- [TO DO]: Give back the exact lines spanning from the line with "The Blender Python script for this scene continues." to the line with "tag(b.build('paper_stack'), 'stack of", with both of those lines included and no others.

##### SUPPLIED ENTRIES

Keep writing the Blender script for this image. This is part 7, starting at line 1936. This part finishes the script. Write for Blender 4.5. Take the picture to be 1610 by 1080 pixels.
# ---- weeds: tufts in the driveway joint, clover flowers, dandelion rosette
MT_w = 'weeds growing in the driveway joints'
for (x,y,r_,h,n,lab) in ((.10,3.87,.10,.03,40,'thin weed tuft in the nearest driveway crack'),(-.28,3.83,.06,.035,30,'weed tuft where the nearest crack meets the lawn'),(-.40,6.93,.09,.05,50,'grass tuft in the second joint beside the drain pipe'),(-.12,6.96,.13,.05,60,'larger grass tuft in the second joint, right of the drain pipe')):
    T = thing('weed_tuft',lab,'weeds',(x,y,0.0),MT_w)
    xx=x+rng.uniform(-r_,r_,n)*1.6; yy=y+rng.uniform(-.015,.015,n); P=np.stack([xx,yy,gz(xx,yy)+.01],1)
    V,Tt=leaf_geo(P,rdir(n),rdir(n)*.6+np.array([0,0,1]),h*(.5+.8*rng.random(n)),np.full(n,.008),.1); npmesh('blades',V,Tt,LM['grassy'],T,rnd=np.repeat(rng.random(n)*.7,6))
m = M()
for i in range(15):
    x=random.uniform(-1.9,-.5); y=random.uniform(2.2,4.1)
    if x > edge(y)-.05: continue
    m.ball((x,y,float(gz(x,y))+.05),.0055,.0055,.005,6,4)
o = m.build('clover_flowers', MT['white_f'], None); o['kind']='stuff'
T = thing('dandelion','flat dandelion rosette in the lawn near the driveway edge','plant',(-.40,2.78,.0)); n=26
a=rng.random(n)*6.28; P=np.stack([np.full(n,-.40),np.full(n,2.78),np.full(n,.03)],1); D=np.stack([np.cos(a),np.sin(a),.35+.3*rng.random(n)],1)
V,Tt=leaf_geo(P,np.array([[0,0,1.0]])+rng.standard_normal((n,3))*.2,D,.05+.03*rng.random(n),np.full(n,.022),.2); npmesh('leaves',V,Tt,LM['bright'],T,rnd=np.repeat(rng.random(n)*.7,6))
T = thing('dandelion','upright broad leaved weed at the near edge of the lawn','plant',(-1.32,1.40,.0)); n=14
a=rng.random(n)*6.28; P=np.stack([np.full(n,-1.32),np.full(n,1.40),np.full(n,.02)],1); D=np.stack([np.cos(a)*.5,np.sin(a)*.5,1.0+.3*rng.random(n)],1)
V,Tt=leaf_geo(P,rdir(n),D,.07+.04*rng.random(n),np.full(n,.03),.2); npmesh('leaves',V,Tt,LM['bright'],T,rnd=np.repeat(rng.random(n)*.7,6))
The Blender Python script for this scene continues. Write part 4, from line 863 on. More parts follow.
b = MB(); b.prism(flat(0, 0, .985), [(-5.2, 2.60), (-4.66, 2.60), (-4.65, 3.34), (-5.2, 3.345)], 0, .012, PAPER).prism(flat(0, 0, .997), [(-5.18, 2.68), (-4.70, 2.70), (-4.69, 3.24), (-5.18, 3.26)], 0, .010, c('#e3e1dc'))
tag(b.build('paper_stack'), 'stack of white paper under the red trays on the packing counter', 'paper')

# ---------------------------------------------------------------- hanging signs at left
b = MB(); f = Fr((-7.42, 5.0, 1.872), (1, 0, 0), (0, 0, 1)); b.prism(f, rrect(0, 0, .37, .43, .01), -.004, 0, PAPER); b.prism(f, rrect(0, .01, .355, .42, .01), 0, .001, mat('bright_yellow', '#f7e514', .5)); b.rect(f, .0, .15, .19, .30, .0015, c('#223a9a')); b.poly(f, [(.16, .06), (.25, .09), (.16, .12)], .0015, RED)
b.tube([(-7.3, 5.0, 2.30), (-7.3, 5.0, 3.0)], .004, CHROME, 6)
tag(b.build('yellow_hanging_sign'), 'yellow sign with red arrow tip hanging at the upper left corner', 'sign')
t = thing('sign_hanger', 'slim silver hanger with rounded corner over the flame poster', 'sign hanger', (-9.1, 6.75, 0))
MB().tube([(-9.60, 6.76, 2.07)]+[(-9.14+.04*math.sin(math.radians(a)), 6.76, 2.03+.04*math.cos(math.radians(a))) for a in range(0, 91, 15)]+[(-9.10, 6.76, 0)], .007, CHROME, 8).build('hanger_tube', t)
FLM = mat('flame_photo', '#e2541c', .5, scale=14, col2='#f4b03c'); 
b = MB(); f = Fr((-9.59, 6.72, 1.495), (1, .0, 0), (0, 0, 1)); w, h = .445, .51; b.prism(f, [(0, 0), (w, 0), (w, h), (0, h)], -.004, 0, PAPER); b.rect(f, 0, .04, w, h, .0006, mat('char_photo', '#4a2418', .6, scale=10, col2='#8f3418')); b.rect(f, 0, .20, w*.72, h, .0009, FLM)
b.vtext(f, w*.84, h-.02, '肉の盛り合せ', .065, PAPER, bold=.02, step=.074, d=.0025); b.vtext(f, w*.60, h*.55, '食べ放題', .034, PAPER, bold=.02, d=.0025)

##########
##### SUPPLIED ENTRIES

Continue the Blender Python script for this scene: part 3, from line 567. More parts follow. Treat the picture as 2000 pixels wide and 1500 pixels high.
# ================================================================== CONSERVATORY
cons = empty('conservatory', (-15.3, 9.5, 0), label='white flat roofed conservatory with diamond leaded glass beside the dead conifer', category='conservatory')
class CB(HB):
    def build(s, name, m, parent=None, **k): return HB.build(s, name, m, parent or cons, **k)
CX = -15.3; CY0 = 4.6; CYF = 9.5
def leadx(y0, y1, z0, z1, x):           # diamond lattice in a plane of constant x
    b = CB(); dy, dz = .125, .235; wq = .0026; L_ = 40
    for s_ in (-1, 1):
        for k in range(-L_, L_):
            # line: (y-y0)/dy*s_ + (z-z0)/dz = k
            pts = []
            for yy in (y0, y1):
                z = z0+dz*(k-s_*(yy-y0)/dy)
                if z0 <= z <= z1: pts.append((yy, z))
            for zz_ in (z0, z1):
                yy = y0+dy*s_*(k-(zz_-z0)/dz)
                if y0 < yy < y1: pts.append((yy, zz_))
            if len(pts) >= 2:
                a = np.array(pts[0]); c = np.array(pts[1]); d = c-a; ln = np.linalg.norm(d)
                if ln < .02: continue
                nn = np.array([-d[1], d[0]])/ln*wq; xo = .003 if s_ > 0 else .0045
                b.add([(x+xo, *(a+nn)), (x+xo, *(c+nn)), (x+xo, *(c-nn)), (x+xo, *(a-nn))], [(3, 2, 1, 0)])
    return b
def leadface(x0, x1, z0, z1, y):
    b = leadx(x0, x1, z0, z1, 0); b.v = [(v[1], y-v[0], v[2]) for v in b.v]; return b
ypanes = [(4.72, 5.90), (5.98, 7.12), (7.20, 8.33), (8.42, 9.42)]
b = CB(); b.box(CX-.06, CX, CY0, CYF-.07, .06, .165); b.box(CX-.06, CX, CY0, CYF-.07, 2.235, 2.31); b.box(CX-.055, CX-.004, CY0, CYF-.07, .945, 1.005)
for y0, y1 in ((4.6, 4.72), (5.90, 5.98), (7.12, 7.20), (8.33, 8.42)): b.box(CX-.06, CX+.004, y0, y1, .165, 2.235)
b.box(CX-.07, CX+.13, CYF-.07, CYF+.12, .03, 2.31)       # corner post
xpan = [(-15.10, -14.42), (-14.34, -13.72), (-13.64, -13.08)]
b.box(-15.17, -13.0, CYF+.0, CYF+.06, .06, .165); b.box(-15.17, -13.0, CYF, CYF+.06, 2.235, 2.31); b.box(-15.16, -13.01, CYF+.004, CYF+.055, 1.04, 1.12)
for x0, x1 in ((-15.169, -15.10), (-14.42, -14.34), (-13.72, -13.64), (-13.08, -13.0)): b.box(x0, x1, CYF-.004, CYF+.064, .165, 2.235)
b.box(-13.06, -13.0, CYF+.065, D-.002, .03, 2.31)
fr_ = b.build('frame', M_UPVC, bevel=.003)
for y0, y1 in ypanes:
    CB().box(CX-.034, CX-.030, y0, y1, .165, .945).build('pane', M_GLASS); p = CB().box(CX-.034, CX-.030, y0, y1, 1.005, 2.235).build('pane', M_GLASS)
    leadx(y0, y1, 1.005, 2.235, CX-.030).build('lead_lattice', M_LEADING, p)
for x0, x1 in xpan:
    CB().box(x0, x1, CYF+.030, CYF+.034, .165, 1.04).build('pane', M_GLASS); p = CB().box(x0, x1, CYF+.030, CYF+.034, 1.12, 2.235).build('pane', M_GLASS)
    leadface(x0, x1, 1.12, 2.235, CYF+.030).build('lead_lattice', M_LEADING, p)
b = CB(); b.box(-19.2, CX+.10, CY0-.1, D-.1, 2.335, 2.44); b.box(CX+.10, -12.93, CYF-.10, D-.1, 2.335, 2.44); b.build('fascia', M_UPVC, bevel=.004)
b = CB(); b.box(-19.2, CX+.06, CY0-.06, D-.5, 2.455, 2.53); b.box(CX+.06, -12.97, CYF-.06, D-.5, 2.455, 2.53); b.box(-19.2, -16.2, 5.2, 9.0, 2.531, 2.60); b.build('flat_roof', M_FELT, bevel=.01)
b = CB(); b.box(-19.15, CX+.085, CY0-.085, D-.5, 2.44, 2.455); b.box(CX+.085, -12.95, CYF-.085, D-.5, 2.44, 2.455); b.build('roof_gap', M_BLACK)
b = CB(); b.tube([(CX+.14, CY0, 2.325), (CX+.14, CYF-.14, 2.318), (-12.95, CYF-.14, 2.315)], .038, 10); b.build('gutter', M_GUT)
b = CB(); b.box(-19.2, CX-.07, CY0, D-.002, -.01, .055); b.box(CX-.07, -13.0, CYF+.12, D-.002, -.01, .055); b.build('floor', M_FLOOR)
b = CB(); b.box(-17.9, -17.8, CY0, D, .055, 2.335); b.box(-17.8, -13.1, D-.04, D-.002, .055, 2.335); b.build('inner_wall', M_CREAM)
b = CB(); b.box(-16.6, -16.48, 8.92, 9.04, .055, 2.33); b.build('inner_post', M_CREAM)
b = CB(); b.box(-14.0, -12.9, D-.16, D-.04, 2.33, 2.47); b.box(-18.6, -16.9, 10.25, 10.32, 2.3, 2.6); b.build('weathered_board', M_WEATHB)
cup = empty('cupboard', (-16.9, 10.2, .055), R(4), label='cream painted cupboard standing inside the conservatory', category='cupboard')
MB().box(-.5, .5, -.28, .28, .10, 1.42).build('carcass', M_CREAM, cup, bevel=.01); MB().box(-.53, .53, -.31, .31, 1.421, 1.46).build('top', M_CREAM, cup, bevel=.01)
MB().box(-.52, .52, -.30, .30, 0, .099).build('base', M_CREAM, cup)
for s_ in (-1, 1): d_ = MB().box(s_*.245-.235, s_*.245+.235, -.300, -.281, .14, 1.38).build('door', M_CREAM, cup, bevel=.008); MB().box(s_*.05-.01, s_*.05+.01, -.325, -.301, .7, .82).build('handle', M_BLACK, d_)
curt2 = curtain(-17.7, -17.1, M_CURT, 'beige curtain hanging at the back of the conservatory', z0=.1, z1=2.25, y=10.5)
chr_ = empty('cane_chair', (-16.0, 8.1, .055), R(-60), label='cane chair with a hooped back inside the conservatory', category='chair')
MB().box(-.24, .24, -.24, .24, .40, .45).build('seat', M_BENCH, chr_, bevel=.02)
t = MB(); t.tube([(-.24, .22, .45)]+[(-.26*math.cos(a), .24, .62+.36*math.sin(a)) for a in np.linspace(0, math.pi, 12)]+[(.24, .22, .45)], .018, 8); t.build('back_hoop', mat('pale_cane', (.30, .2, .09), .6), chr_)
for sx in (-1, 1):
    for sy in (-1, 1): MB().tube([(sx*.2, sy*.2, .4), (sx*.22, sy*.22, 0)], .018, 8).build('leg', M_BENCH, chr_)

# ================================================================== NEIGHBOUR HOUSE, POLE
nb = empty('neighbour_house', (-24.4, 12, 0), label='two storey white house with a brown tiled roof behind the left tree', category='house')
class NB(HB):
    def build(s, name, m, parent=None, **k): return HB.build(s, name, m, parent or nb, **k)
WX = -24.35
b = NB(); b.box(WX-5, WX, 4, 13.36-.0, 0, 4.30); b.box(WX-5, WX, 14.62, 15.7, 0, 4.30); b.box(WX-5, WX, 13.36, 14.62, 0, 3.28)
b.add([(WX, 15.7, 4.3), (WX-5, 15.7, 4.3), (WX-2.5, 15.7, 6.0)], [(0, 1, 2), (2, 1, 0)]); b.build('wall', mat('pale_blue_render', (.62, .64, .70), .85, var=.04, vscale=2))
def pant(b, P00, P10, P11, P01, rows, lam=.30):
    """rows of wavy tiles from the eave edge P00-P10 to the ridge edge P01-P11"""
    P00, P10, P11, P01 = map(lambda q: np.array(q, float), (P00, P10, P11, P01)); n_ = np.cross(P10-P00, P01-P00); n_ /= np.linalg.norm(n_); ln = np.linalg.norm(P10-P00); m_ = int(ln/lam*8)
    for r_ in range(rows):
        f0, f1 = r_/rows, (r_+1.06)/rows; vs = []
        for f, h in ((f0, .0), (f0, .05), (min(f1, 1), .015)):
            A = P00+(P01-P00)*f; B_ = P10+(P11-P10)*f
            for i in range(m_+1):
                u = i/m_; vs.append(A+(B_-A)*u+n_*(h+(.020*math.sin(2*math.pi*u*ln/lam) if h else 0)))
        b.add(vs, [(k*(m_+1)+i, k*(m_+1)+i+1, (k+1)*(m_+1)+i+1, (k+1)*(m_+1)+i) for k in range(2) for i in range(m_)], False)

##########
##### SUPPLIED ENTRIES

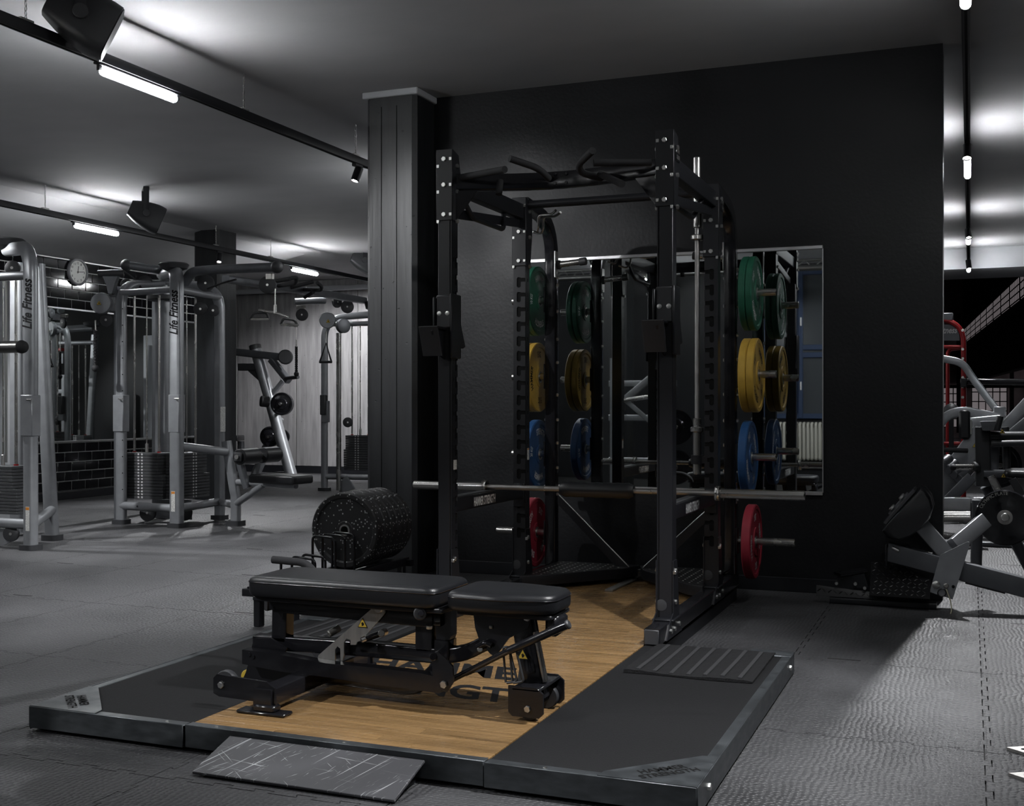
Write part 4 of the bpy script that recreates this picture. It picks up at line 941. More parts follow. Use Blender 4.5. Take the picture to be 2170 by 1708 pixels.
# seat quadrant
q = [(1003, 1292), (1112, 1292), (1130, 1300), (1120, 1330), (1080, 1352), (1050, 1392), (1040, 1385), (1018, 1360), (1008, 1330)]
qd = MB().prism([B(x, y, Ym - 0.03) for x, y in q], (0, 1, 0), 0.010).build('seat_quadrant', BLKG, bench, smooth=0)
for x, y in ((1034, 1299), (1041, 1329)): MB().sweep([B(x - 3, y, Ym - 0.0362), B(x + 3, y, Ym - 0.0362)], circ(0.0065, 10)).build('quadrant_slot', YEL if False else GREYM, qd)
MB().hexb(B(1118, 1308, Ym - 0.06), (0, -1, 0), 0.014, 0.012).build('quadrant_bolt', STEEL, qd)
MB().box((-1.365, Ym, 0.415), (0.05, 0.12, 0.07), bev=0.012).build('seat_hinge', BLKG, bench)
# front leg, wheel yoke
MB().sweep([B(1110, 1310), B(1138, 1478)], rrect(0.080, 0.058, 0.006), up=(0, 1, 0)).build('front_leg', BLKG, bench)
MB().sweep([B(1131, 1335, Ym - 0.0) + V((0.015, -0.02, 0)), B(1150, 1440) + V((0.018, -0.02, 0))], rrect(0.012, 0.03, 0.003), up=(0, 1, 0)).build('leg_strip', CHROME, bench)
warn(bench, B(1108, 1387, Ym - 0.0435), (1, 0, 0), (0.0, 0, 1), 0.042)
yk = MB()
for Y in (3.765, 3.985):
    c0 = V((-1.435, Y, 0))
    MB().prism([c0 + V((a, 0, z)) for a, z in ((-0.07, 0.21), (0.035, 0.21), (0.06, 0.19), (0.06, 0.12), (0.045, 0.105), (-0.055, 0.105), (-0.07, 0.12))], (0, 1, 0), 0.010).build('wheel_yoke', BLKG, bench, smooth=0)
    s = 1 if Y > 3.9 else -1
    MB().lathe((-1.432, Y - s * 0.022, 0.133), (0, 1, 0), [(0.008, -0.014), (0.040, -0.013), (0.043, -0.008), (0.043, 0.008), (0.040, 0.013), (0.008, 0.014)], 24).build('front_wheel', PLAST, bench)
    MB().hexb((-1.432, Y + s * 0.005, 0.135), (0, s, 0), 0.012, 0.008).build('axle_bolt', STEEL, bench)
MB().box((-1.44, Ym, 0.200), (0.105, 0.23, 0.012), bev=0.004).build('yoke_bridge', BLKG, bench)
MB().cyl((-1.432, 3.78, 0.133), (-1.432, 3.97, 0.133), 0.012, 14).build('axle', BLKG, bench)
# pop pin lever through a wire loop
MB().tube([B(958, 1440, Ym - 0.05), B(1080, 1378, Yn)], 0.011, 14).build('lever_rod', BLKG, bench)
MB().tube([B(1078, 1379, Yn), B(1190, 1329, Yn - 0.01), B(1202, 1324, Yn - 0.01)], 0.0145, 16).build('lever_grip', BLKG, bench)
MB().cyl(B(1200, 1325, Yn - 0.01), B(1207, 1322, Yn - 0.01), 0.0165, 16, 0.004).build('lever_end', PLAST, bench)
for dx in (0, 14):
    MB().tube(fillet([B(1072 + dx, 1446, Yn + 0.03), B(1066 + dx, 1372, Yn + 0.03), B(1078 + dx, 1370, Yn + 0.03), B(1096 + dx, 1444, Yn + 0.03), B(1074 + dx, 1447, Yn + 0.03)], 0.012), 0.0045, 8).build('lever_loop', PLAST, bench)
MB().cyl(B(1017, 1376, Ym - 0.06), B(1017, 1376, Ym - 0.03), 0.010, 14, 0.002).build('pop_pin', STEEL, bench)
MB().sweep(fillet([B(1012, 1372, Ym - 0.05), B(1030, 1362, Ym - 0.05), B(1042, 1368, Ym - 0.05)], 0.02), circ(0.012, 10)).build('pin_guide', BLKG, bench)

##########

- [OUTPUT FOR THIS TASK]:
The Blender Python script for this scene continues. Write part 4, from line 863 on. More parts follow.
b = MB(); b.prism(flat(0, 0, .985), [(-5.2, 2.60), (-4.66, 2.60), (-4.65, 3.34), (-5.2, 3.345)], 0, .012, PAPER).prism(flat(0, 0, .997), [(-5.18, 2.68), (-4.70, 2.70), (-4.69, 3.24), (-5.18, 3.26)], 0, .010, c('#e3e1dc'))
tag(b.build('paper_stack'), 'stack of white paper under the red trays on the packing counter', 'paper')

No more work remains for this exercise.